Anyway, I need to edit a video from time to time. Nothing fancy. Usually it is just trimming and exporting in format that can be accepted on variety of stock agencies. I never thought I can justify buying professional video editing software for hundreds of dollars to be able to submit 10 seconds videos to microstock. I tried many free alternatives. MPEG Streamclip is one of great examples of tools I was trying to use. For conversions you can use FFmpeg or HandBrakeCLI whcih work almost on any platform. These tools are sufficient for most of my needs but sometimes you need to correct exposure, white balance or crooked horizon. I tried to find a good free video editor but nothing really worked. I always ended up with free iMovie which comes with Mac OS X.
[RANT MODE ON]I wanted to rotate videos by arbitrary angle which is not supported by iMovie anyway so it lead me to search alternatives again. Nothing really changes in free area, I could find the way to rotate using FFmpeg. Eventually one of the searches on rotating videos showed link to YouTube with instructions how to do it in Adobe Premiere Elements. I decided to download trial version of the latest. It was showing ugly stripe with warning that I am using trial version but I was shocked how easy it was. I can type angle in degrees. Did I mentioned that it was extremely fast on the same machine where iMovie was crawling? The moral of the story is that I should try it earlier instead of trying desperately to find free solution.

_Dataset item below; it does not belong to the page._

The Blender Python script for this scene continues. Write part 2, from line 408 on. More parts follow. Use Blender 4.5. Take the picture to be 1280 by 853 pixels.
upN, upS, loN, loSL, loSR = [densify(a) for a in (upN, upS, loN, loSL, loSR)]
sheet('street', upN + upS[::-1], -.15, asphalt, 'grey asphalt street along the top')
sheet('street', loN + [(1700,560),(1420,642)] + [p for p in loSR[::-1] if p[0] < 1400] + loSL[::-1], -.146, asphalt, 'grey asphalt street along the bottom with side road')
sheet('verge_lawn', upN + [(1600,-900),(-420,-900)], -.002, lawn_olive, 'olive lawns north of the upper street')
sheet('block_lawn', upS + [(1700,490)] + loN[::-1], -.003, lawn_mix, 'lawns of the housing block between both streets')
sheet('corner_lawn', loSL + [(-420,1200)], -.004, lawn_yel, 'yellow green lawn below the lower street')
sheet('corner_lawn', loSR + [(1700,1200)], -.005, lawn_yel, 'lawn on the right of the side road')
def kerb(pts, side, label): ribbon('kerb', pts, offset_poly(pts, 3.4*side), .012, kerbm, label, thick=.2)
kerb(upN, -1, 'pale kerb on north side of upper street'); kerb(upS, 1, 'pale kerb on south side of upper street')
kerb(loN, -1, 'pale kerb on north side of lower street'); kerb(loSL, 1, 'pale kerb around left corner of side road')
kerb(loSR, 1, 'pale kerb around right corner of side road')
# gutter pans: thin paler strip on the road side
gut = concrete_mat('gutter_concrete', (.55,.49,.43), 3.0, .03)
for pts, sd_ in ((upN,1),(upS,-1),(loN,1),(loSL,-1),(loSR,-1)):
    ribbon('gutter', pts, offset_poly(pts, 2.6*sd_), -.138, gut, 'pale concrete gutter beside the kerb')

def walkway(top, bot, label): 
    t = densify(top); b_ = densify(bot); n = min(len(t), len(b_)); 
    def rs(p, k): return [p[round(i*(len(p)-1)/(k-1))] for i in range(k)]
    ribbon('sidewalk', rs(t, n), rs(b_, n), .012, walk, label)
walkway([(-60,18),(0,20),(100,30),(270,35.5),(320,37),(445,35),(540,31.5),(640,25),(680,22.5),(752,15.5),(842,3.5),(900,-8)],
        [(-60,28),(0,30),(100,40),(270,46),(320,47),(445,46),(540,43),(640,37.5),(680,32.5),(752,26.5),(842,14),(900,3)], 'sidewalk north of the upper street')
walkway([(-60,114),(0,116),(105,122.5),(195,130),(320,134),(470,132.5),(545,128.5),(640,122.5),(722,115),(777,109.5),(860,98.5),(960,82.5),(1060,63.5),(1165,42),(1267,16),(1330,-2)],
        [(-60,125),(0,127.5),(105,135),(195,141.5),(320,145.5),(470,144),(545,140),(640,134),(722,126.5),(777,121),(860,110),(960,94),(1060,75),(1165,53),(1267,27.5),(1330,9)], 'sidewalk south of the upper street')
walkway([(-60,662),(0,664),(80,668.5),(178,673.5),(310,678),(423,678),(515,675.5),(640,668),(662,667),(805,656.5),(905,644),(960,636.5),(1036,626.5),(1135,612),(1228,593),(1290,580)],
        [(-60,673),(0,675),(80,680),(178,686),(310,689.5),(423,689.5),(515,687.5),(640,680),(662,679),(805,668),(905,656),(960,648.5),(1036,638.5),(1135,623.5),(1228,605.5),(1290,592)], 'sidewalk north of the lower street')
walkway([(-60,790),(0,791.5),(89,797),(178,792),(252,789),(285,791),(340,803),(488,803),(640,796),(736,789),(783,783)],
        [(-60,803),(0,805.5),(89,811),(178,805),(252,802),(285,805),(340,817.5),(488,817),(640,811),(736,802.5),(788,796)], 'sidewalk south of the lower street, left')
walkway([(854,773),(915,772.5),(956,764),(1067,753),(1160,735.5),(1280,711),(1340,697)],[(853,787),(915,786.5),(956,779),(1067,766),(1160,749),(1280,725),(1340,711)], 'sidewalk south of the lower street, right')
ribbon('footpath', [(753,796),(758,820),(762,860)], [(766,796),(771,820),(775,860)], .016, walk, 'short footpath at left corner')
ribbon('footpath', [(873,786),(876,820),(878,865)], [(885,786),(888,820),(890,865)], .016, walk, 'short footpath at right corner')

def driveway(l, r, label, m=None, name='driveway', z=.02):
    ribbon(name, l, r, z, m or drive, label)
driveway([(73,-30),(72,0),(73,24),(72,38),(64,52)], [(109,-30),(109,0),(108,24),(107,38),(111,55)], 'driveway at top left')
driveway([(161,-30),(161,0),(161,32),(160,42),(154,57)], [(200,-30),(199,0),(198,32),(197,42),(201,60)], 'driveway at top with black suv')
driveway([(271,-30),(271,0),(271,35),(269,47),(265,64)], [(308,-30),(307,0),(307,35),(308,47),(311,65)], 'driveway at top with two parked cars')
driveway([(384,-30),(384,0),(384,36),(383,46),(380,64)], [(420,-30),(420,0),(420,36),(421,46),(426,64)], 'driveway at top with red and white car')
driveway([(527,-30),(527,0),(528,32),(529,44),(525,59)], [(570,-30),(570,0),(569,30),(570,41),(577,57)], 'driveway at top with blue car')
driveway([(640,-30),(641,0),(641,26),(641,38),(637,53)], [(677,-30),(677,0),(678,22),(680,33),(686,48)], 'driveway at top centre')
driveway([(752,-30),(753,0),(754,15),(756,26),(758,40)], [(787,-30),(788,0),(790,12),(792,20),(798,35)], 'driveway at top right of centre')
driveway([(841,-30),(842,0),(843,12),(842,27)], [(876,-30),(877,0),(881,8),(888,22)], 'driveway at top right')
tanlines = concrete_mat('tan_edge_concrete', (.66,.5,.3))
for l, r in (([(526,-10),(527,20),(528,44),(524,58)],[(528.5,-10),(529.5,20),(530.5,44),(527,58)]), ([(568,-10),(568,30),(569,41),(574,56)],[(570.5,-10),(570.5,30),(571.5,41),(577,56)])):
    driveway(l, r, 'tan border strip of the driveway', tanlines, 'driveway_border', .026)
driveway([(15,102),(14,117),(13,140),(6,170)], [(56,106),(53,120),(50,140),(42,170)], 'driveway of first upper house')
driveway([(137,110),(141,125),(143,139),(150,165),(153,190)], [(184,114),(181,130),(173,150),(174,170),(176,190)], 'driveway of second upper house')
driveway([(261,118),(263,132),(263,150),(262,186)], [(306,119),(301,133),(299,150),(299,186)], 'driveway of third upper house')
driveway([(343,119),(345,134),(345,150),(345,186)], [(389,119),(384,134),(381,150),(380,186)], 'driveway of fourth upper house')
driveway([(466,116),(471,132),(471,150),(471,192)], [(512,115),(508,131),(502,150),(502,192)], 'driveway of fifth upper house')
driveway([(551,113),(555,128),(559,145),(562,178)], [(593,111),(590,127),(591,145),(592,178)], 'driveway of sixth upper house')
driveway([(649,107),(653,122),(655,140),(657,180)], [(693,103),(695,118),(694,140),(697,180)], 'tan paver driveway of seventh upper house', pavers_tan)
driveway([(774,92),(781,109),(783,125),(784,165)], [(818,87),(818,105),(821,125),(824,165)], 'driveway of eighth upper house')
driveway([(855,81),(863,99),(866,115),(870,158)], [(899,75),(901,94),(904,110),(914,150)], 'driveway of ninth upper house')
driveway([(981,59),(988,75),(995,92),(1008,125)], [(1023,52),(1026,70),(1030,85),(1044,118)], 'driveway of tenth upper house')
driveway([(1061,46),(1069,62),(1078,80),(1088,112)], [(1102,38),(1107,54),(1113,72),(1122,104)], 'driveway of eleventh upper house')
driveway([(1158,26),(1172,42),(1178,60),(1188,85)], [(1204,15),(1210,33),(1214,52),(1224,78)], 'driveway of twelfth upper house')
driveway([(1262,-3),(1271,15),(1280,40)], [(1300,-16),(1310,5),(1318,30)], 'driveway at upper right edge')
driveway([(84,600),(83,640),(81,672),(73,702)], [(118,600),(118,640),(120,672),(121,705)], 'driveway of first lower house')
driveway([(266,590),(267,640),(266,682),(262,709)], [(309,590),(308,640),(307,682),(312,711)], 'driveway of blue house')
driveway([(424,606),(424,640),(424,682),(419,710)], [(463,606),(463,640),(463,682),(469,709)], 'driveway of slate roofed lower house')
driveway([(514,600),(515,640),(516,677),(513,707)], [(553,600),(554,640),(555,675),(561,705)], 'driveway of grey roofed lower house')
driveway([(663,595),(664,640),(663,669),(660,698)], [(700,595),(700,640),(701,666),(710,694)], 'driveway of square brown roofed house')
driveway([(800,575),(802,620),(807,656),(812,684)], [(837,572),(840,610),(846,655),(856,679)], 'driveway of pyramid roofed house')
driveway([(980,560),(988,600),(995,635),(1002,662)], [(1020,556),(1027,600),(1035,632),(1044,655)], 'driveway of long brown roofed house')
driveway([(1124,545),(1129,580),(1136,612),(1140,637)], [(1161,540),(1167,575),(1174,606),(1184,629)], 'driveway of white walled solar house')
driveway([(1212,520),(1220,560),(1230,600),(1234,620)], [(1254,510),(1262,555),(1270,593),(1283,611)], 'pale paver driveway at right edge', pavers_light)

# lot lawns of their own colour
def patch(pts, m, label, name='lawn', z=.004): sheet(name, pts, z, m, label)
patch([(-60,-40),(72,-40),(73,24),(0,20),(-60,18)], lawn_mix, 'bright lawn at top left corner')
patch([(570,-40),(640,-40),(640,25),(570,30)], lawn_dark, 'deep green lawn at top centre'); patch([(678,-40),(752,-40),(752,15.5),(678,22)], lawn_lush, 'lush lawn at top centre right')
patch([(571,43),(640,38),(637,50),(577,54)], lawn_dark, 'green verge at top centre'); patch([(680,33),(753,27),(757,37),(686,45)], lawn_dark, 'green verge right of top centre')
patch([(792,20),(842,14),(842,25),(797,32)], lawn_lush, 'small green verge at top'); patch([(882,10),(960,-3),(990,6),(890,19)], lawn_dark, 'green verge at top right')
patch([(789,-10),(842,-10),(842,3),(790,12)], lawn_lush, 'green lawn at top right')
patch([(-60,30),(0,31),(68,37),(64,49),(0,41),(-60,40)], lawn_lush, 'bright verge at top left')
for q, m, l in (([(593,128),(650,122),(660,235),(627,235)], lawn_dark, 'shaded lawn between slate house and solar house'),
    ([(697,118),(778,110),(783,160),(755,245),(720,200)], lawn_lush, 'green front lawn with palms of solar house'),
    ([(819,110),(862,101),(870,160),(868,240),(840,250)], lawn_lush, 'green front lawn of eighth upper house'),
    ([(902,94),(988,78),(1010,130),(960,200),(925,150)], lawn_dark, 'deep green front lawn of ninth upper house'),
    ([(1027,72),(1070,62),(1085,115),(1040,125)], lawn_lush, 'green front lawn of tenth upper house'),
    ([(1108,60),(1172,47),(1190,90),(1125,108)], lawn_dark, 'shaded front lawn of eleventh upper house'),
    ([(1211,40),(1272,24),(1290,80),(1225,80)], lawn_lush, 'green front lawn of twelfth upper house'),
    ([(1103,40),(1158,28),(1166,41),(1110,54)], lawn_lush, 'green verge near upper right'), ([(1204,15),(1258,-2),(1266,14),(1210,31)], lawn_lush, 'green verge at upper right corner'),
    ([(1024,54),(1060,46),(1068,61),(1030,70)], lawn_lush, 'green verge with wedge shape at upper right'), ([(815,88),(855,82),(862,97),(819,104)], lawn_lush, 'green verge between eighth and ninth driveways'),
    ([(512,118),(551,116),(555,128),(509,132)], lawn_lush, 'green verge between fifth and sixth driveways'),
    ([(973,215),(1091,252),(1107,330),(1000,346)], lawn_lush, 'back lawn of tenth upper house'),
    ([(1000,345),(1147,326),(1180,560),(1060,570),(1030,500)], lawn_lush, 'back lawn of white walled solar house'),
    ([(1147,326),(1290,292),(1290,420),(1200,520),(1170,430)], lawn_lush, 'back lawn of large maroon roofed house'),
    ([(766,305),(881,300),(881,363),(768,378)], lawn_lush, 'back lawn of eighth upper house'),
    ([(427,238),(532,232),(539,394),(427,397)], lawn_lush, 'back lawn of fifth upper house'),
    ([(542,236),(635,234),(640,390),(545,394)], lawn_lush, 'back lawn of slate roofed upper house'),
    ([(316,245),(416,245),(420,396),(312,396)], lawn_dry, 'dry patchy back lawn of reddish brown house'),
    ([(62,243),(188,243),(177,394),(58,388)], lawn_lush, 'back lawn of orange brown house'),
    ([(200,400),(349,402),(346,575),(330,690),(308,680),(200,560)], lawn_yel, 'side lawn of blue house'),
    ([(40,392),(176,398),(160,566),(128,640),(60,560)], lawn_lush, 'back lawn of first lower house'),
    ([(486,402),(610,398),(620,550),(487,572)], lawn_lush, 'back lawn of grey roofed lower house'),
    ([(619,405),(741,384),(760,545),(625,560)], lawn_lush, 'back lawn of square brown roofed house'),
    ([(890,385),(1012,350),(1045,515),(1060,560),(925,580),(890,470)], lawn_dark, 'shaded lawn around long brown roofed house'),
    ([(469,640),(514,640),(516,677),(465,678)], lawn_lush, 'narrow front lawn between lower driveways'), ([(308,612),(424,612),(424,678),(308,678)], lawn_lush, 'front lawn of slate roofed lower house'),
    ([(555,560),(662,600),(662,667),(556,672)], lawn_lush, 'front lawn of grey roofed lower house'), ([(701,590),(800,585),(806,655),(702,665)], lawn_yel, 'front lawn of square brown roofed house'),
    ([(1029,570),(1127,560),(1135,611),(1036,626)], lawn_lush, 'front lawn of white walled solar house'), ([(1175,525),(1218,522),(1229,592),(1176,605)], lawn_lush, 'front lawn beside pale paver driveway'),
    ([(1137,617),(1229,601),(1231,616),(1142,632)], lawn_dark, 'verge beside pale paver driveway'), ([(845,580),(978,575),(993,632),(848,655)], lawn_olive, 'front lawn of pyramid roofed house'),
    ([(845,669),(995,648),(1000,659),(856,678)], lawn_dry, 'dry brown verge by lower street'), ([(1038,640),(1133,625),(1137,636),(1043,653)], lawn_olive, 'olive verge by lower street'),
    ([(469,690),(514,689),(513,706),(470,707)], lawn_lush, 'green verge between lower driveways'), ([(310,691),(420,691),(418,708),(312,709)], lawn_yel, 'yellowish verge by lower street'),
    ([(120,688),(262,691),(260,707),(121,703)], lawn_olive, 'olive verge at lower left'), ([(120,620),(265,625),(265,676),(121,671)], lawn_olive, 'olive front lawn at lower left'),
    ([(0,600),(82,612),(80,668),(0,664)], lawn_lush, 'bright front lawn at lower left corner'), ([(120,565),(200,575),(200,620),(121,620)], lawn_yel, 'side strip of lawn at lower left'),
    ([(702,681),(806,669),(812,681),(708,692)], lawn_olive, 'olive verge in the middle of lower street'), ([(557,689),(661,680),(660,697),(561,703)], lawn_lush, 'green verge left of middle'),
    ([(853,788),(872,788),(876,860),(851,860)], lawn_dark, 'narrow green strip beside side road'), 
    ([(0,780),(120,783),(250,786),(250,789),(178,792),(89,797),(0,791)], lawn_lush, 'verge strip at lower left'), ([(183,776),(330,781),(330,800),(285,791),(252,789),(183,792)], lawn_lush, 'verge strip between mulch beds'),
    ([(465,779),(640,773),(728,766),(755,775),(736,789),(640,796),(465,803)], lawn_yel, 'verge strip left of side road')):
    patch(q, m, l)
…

This piece of software comes from the company that supposedly makes the most intuitive GUIs in the world. Give me a break, why most of the simple tasks are so painfully difficult and slow here? I just want to open a single file, make few adjustments and save it. No, you cannot do that. You have to create an event, import your images into it, create project and add images from event into it. Then you are allowed to edit video. Did I mentioned that all steps before are excruciatingly slow?